This is an extension of the well-known problem of the “Fifteen Schoolgirls,” by Kirkman.  The original conditions were simply that fifteen girls walked out on seven days in triplets without any girl ever walking twice in a triplet with another girl.  Attempts at a general solution of this puzzle had exercised the ingenuity of mathematicians since 1850, when the question was first propounded, until recently.  In 1908 and the two following years I indicated (see Educational Times Reprints, Vols.  XIV., XV., and XVII.) that all our trouble had arisen from a failure to discover that 15 is a special case (too small to enter into the general law for all higher numbers of girls of the form 6n+3), and showed what that general law is and how the groups should be posed for any number of girls.  I gave actual arrangements for numbers that had previously baffled all attempts to manipulate, and the problem may now be considered generally solved.  Readers will find an excellent full account of the puzzle in W.W.  Rouse Ball’s Mathematical Recreations, 5th edition.

270.—­THE GLASS BALLS.

There are, in all, sixteen balls to be broken, or sixteen places in the order of breaking.  Call the four strings A, B, C, and D—­order is here of no importance.  The breaking of the balls on A may occupy any 4 out of these 16 places—­that is, the combinations of 16 things, taken 4 together, will be

13 x 14 x 15 x 16
----------------- = 1,820
1 x  2 x  3 x  4

ways for A. In every one of these cases B may occupy any 4 out of the remaining 12 places, making

9 x 10 x 11 x 12
----------------- = 495
1 x  2 x  3 x  4

ways.  Thus 1,820 x 495 = 900,900 different placings are open to A and B. But for every one of these cases C may occupy

5 x 6 x 7 x 8
------------- = 70
1 x 2 x 3 x 4

different places; so that 900,900 x 70 = 63,063,000 different placings are open to A, B, and C. In every one of these cases, D has no choice but to take the four places that remain.  Therefore the correct answer is that the balls may be broken in 63,063,000 different ways under the conditions.  Readers should compare this problem with No. 345, “The Two Pawns,” which they will then know how to solve for cases where there are three, four, or more pawns on the board.

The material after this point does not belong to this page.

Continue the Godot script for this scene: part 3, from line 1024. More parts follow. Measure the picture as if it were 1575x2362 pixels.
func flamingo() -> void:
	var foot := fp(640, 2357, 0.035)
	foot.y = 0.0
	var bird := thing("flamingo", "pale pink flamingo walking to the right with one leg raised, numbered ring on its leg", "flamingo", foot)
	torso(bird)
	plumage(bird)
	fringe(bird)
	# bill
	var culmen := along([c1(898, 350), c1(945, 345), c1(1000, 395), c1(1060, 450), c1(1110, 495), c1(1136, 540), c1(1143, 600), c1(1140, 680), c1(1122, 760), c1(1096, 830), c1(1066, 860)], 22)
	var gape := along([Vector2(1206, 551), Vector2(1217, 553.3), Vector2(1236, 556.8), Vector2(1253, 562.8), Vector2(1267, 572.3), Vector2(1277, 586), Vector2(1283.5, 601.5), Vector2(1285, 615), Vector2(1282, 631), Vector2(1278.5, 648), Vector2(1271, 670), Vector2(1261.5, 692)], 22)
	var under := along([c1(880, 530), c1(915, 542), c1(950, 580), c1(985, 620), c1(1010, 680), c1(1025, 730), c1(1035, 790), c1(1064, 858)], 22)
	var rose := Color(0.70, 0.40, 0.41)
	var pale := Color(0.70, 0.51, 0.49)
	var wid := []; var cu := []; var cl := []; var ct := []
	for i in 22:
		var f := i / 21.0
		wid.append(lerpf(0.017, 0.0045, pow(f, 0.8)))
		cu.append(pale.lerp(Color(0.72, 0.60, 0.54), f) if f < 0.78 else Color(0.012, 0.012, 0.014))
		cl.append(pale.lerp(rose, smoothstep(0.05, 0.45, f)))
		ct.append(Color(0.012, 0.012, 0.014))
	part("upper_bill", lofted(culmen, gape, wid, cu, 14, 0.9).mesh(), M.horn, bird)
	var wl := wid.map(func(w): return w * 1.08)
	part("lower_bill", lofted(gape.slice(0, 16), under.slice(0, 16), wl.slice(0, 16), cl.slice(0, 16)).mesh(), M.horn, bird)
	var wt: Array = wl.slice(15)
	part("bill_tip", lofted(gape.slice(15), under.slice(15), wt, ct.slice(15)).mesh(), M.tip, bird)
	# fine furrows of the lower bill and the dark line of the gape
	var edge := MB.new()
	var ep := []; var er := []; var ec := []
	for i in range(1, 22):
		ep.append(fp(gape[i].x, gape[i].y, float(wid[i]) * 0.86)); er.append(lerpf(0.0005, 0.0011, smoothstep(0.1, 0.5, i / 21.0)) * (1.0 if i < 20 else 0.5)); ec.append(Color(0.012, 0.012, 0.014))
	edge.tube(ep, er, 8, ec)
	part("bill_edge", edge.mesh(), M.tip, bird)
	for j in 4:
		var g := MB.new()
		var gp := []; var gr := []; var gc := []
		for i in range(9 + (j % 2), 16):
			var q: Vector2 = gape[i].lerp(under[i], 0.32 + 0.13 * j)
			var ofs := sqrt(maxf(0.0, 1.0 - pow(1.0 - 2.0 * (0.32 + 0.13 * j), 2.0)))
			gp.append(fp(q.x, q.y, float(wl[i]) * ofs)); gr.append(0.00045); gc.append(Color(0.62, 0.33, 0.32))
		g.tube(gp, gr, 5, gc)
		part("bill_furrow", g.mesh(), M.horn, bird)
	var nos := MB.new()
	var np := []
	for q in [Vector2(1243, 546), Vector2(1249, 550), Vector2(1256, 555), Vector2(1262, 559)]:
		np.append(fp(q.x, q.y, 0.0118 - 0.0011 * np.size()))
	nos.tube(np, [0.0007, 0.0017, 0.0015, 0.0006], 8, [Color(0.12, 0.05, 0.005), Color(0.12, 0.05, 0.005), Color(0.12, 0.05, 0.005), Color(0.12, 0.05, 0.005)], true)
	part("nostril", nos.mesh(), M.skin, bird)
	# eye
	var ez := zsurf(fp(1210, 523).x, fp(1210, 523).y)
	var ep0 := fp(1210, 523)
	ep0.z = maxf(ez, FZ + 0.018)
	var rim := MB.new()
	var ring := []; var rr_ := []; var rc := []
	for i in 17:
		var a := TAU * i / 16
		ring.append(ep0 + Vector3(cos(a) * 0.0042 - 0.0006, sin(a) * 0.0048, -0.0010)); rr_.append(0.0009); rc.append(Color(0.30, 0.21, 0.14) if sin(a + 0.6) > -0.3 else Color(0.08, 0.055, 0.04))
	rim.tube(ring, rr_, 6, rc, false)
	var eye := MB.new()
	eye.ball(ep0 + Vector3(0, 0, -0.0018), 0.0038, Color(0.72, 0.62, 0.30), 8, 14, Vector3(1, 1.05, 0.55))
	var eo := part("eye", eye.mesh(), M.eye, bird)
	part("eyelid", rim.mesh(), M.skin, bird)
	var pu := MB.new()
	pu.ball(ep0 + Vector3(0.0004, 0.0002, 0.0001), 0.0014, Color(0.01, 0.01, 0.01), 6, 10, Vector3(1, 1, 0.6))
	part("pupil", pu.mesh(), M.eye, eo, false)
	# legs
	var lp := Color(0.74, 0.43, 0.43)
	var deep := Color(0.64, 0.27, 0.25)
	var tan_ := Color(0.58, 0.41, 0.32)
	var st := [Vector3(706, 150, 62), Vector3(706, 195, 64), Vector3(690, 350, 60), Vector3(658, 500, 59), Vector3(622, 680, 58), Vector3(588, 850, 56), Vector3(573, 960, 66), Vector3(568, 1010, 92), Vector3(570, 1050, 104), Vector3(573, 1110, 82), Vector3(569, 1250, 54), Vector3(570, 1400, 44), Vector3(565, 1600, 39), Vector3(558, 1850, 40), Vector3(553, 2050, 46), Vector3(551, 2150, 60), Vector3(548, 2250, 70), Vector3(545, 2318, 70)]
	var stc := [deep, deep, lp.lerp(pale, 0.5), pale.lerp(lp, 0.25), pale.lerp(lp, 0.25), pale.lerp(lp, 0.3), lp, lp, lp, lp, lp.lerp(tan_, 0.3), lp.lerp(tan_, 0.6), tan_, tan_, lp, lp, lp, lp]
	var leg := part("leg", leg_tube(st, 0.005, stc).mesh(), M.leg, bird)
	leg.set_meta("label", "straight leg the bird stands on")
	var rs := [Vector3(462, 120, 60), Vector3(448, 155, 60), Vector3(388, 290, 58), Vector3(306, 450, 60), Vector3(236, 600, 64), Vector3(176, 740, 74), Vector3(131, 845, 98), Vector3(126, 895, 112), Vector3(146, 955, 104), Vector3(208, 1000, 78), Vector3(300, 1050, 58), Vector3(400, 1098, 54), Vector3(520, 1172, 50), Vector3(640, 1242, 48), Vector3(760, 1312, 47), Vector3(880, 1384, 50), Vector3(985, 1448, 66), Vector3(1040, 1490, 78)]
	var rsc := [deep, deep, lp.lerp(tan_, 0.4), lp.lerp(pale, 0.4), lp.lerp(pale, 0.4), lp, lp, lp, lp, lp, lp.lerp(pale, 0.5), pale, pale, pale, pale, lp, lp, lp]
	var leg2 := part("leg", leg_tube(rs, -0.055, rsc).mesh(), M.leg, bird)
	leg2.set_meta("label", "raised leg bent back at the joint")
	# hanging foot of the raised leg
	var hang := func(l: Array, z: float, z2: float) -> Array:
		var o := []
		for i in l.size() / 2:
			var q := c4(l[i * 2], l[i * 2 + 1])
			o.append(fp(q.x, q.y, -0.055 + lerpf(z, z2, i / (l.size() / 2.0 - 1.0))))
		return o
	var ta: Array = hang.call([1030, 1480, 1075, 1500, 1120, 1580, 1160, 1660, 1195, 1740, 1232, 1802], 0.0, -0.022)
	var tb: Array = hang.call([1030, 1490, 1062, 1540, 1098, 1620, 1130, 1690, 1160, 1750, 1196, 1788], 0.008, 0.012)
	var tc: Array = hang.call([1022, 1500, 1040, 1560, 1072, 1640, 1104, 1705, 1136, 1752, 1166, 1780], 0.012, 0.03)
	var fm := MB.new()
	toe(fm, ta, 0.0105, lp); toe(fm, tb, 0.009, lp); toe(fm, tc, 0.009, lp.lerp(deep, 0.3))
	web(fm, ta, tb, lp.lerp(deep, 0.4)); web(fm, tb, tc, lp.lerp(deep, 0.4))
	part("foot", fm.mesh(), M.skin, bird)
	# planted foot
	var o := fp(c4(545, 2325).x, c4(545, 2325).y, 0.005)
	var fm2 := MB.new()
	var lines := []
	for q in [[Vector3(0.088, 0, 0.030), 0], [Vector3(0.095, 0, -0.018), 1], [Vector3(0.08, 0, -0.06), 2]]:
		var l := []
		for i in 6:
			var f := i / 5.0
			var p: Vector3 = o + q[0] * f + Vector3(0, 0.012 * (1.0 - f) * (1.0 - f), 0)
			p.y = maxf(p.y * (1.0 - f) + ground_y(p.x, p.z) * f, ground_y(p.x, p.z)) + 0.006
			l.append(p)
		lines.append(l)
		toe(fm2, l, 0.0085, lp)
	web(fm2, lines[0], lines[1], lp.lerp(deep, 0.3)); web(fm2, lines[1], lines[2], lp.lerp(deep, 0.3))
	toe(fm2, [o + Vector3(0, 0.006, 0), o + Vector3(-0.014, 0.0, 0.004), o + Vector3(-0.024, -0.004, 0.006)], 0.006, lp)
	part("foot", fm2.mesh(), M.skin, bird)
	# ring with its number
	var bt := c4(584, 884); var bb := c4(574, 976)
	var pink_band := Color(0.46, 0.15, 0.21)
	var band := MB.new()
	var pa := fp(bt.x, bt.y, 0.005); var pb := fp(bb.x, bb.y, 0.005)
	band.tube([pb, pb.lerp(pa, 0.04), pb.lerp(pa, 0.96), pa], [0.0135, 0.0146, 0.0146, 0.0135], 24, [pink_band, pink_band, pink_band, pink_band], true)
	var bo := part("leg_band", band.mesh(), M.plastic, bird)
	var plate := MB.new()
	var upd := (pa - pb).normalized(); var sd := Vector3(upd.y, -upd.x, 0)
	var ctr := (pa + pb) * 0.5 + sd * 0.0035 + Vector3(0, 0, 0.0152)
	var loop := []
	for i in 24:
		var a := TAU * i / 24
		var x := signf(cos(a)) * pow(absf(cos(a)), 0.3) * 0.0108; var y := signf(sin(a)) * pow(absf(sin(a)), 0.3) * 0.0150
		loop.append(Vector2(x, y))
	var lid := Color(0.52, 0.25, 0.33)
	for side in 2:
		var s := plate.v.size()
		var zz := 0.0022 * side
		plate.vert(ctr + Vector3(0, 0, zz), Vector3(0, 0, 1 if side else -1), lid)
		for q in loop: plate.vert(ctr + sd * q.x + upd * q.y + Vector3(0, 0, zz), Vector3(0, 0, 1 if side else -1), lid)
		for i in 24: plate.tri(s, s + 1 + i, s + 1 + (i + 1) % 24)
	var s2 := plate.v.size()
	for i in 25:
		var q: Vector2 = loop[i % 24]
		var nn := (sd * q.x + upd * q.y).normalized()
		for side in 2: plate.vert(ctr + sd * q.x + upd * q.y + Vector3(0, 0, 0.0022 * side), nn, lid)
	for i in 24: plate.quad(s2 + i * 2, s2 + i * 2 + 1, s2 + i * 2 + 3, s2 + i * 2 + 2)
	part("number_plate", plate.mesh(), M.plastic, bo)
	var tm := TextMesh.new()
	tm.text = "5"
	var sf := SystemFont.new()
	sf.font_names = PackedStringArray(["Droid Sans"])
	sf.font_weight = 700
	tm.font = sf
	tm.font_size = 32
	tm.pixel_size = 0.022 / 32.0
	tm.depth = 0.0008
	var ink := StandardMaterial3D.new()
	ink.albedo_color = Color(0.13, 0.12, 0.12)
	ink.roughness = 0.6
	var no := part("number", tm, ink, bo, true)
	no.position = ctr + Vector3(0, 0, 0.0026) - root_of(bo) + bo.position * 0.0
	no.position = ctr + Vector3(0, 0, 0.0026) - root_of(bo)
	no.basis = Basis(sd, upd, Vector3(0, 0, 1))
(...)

271.—­FIFTEEN LETTER PUZZLE.

The following will be found to comply with the conditions of grouping:—­

    ALE MET MOP BLM
    BAG CAP YOU CLT
    IRE OIL LUG LNR
    NAY BIT BUN BPR
    AIM BEY RUM GMY
    OAR GIN PLY CGR
    PEG ICY TRY CMN
    CUE COB TAU PNT
    ONE GOT PIU

The fifteen letters used are A, E, I, O, U, Y, and B, C, G, L, M, N, P, R, T. The number of words is 27, and these are all shown in the first three columns.  The last word, PIU, is a musical term in common use; but although it has crept into some of our dictionaries, it is Italian, meaning “a little; slightly.”  The remaining twenty-six are good words.  Of course a TAU-cross is a T-shaped cross, also called the cross of St. Anthony, and borne on a badge in the Bishop’s Palace at Exeter.  It is also a name for the toad-fish.